Hay un momento en el episodio que revela todo: Abby tiene una pesadilla donde ve a otra versión de sí misma llorando frente a la habitación donde murió su padre. ¿Por qué llora ese otro yo? ¿Llora por el padre que perdió o por la persona en que se convertirá? Esa escena contiene toda la filosofía de The Last of Us: la venganza es un viaje que cambia al viajero hasta hacerlo irreconocible. Al final, Abby Anderson ya no es la hija del cirujano asesinado: es la asesina del palo de golf. Al final, Ellie ya no será la niña inmune: será la cazadora de la mujer que mató a Joel.

¿Existe una salida de este laberinto moral? ¿O estamos todos condenados a repetir el ciclo, una y otra vez, matando y muriendo por las decisiones imposibles que tomamos?

Así muere Joel Miller: como vivió. Sin gloria pero con sentido. Sin redención pero con propósito. Muere para que la historia continúe. Muere para que Ellie crezca. Muere para que nosotros entendamos que en este mundo no hay héroes: hay solo sobrevivientes tratando de sacarle sentido a un universo que ya no tiene reglas.

Así comienza la nueva historia: Ellie arrodillada junto a un cadáver.
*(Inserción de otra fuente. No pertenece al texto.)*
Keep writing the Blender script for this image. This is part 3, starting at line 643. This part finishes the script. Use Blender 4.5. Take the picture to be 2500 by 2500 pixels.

Ellie gritando venganza. Ellie convertida en lo que Joel más temía: alguien como él. Alguien capaz de hacer cualquier cosa por las personas que ama. Incluso matar. Incluso condenar. Incluso perdonar, tal vez, aunque eso parezca ahora imposible. “Los voy a matar a todos”, grita Ellie. Es una promesa que si cumple la destruirá. Porque la verdadera tragedia no es la muerte de Joel. La verdadera tragedia es que Ellie ahora camina hacia su propio apocalipsis.